Wildfire-preparedness workshop tackles difficulties insuring New Mexico homes
"We're primed to burn; we've been primed to burn for a long, long time," said Schaum, owner of the Santa Fe-based tree-management business Chris' Tree Service.
"It's kind of gloomy, but at the same time, I feel like we do have answers to be able to handle this," he said.
That answer: Ramping up individual and community-scale work to mitigate the spread of fires, speakers said at a fire-preparedness workshop Saturday at Christ Church Santa Fe.
The volunteer nonprofit Villages of Santa Fe and the Fire Adapted New Mexico Learning Network organized the workshop; the groups have put on an annual fire-preparedness workshop most years since 2018, Villages of Santa Fe co-founder Ann Church said.
About 50 people attended the event, a larger turnout than in the past, Mayor Alan Webber noted at the opening of the event.
"We know this is critical. We know that climate change is making it even more critical," Webber said. "I think it's a heightened awareness that we all need to have that being prepared is important."
After breakout groups focused on fire simulations around Santa Fe, assembling emergency supply kits and hardening homes against fire, the workshop featured a panel on how fires are affecting homeowners insurance in Santa Fe and across the state. The panel included Schaum; state Natural Resources Department Forestry Division spokesman George Ducker; and two bureau chiefs from the state Office of Superintendent of Insurance, Melissa Robertson and Elouisa "Lou" Macias.
Nationwide, insurance companies have been drastically raising premiums or pulling out of areas due to fire risk. The issue seems to have recently hit home for Santa Feans, many of whom have been facing policy nonrenewals, said panel moderator Madeleine Carey.
Schaum said he started to hear about insurance companies dropping customers around Santa Fe in about 2016.
That's because catastrophic losses from wildfires have become a matter of "not if but when," Robertson said. As a result, insurance companies need to spread their risk and take only some policies here, some policies there — not only in areas of high wildfire risk but also in towns, since embers can spread wildfire, she said.
"Yes, a company might be dropping you, but another company is willing to pick you up," Robertson said. She recommended people who lose homeowners insurance find an independent agent — who "can run you 30, 40, 50 quotes at a time" — to shop around among insurers.
Although the Office of the Superintendent of Insurance cannot mandate where insurance companies write policies, leaders in the office, for about the past year and a half, have been dedicating "90%" of their time to learning more about the science of fire and working one on one with insurers on the issue, Robertson added.
Nine insurance companies have completely pulled out of California. None have pulled out of New Mexico, Robertson said.
"We don't ... want to end up like California," Robertson said. "That is why it is so vital right now that OSI is working with the industry. We have meetings with them almost every other day."
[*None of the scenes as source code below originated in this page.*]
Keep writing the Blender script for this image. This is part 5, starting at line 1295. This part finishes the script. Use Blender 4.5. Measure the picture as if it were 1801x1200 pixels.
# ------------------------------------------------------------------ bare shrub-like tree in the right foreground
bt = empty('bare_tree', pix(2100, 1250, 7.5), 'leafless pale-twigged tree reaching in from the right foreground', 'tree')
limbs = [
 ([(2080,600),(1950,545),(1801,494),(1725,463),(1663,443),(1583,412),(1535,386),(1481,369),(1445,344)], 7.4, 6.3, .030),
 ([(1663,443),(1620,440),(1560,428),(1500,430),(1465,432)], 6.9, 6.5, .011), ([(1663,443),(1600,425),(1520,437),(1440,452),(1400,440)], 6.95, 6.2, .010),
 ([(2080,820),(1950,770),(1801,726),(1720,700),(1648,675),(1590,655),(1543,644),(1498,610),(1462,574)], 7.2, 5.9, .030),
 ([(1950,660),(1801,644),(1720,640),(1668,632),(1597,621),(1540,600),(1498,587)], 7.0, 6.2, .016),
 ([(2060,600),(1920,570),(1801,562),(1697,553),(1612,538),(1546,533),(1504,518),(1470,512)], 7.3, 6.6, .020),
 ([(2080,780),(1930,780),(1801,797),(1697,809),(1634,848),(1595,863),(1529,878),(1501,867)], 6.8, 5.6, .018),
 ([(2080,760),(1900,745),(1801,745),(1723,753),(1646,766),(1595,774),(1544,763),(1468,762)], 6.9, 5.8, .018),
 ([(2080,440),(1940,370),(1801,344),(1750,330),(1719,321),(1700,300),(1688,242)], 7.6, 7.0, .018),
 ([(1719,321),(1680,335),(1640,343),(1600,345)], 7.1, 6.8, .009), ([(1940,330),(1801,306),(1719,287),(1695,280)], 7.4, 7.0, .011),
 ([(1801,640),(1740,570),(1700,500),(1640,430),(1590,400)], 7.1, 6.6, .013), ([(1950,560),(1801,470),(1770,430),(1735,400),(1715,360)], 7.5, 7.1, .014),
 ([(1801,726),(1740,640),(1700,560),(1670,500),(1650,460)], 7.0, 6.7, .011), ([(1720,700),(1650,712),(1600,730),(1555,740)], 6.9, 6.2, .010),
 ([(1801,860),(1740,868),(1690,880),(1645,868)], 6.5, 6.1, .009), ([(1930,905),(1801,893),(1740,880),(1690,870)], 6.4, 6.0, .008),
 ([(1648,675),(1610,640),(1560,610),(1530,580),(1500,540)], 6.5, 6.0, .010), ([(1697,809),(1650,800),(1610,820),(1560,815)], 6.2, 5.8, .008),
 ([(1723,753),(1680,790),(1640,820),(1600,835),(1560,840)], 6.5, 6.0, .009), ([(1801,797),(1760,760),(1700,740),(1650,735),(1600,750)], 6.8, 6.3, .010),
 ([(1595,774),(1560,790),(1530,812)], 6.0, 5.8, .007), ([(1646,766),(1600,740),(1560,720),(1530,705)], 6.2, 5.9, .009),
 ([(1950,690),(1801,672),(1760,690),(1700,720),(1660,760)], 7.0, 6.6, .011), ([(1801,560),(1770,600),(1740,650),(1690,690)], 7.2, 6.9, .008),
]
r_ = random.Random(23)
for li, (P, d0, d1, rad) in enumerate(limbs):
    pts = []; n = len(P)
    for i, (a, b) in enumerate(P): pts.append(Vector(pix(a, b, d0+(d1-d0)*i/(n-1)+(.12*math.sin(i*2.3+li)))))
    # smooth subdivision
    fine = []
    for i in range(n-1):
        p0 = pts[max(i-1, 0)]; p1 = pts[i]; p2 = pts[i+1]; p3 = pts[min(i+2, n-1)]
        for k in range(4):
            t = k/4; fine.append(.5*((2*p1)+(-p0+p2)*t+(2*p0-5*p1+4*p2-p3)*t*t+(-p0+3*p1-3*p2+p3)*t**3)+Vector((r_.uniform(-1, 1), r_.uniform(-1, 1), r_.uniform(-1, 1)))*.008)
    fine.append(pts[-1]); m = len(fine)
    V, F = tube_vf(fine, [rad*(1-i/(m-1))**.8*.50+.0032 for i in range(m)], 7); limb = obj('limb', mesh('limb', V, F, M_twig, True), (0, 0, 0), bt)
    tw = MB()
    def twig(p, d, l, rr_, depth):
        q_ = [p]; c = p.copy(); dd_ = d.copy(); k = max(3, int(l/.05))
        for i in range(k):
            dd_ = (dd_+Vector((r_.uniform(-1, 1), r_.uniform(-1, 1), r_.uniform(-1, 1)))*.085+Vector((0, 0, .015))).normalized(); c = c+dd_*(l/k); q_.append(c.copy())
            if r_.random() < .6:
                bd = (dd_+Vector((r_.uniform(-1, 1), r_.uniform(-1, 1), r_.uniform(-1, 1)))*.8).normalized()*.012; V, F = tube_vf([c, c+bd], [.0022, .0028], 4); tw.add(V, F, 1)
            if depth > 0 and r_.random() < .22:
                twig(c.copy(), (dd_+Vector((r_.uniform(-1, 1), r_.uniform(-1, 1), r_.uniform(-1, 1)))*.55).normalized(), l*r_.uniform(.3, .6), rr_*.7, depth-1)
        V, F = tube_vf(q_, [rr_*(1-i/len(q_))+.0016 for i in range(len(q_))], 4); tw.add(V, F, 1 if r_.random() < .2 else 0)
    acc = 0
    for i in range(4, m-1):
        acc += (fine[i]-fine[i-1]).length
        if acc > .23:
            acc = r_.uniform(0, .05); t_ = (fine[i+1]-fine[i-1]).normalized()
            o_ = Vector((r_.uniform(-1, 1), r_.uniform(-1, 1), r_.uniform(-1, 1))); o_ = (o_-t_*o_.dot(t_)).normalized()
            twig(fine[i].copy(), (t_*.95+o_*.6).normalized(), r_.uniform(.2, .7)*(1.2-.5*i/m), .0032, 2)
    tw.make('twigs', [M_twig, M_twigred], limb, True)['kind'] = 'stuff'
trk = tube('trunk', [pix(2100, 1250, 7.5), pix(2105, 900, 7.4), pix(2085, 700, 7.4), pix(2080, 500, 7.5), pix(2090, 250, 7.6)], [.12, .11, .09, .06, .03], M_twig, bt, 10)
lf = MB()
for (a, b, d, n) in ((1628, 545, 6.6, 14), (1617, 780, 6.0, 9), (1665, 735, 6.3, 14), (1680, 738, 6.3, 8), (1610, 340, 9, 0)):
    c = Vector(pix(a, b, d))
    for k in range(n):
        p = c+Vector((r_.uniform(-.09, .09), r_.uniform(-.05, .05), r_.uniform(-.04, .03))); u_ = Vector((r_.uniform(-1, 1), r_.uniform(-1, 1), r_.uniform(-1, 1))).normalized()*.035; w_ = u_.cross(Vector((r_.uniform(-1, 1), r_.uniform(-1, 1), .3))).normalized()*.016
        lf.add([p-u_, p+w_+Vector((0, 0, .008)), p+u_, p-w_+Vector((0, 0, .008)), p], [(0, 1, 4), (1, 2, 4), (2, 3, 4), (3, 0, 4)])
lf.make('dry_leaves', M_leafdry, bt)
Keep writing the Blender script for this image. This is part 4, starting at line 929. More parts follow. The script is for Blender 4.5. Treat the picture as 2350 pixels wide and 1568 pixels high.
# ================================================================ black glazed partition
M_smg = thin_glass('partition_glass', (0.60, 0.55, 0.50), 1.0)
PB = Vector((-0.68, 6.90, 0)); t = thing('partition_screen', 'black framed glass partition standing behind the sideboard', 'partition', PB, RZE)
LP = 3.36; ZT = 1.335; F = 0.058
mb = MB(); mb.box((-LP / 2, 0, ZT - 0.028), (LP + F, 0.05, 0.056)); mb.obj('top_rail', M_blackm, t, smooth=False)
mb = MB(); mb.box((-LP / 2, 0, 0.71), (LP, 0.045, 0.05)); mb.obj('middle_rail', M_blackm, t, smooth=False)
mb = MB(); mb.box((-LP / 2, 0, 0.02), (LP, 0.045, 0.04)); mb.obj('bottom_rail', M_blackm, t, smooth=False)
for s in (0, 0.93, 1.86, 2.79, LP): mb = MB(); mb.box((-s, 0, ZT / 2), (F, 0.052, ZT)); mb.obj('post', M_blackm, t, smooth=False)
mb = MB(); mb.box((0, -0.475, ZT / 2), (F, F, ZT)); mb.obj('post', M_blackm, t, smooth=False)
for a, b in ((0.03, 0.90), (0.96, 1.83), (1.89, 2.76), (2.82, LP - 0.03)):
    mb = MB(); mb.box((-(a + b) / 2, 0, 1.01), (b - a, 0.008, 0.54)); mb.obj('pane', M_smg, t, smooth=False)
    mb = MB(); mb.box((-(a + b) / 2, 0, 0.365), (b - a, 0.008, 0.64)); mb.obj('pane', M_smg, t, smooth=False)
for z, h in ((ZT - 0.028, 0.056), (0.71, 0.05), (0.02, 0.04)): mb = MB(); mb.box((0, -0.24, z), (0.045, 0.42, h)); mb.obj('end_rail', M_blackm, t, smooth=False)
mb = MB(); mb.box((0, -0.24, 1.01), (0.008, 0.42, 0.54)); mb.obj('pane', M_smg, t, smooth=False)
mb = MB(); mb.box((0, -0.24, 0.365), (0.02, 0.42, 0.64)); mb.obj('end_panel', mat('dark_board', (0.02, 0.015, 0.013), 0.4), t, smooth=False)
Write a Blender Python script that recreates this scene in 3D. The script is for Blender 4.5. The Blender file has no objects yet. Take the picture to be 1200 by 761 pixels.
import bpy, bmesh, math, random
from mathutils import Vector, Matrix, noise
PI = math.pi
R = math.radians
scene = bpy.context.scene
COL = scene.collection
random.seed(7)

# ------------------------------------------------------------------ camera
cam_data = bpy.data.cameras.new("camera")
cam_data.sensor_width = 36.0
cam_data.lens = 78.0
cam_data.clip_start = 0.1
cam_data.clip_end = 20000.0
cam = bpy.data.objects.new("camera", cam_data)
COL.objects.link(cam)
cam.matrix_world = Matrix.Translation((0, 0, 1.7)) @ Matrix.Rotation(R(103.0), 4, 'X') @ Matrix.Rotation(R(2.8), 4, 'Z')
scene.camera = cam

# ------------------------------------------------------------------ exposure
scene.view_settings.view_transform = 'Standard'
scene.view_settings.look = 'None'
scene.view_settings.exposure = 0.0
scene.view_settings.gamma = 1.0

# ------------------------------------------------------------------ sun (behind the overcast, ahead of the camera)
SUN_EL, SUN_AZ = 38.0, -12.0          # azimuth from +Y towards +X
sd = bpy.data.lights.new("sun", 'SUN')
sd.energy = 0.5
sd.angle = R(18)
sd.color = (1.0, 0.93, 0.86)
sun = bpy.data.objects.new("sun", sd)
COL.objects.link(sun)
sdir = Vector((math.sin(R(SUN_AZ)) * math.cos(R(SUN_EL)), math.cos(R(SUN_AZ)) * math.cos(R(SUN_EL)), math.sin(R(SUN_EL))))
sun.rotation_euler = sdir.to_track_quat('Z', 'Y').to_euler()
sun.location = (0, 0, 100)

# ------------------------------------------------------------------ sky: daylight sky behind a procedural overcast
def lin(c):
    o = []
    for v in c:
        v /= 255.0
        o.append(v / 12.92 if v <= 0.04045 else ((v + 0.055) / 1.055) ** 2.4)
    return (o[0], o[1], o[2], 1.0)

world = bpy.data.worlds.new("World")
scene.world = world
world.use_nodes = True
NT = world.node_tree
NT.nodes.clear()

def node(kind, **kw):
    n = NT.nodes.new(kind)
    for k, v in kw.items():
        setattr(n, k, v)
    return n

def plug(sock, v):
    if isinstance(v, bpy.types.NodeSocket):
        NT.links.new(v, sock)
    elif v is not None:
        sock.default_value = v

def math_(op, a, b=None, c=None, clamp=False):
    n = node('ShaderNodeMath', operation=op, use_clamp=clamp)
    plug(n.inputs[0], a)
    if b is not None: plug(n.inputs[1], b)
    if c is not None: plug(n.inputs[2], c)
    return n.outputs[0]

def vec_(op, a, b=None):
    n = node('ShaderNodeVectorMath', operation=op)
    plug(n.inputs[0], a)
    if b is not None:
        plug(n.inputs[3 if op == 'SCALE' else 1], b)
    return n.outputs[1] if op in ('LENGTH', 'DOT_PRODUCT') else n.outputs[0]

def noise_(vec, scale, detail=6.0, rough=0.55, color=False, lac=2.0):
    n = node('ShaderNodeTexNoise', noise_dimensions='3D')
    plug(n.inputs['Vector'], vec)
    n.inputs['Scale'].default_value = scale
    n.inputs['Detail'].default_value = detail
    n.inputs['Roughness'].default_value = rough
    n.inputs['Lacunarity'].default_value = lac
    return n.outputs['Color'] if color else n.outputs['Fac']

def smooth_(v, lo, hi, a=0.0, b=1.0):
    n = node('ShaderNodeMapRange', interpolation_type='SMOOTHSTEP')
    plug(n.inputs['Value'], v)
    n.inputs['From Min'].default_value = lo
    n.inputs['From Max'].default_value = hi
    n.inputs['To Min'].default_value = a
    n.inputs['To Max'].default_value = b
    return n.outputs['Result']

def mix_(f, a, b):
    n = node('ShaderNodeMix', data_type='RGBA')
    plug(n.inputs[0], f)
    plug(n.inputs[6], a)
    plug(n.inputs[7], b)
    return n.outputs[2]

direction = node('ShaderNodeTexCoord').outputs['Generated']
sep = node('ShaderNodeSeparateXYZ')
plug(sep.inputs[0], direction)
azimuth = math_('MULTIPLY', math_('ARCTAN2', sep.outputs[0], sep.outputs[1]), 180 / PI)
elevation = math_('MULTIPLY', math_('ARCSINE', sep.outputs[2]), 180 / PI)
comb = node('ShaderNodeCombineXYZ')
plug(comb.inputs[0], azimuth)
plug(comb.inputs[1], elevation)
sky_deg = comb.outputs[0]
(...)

The Office of Superintendent of Insurance has also assembled a team of people, including state forestry officials, the state Fire Marshal, Santa Fe city Fire Chief Jacob Black, arborists and other organizations to draft legislation that will help New Mexicans maintain insurance. The legislation would likely take "baby steps" toward requiring fire-safe building codes or other mitigation measures to make communities more resilient to fire.
"We are in a hard market where you might want to protect your land, you want to do mitigation on your land, but your neighbor does not, and we can't force them to," Robertson explained.
Schaum said more Santa Feans are beginning to act to mitigate fire.
"It's really become a reality for all of us," he said. "When people start to have to worry about not getting insurances and mortgages and all this stuff ... people actually want to get this stuff taken care of.
"It's not anything we need to panic about, but it's definitely something we need to work on as a community."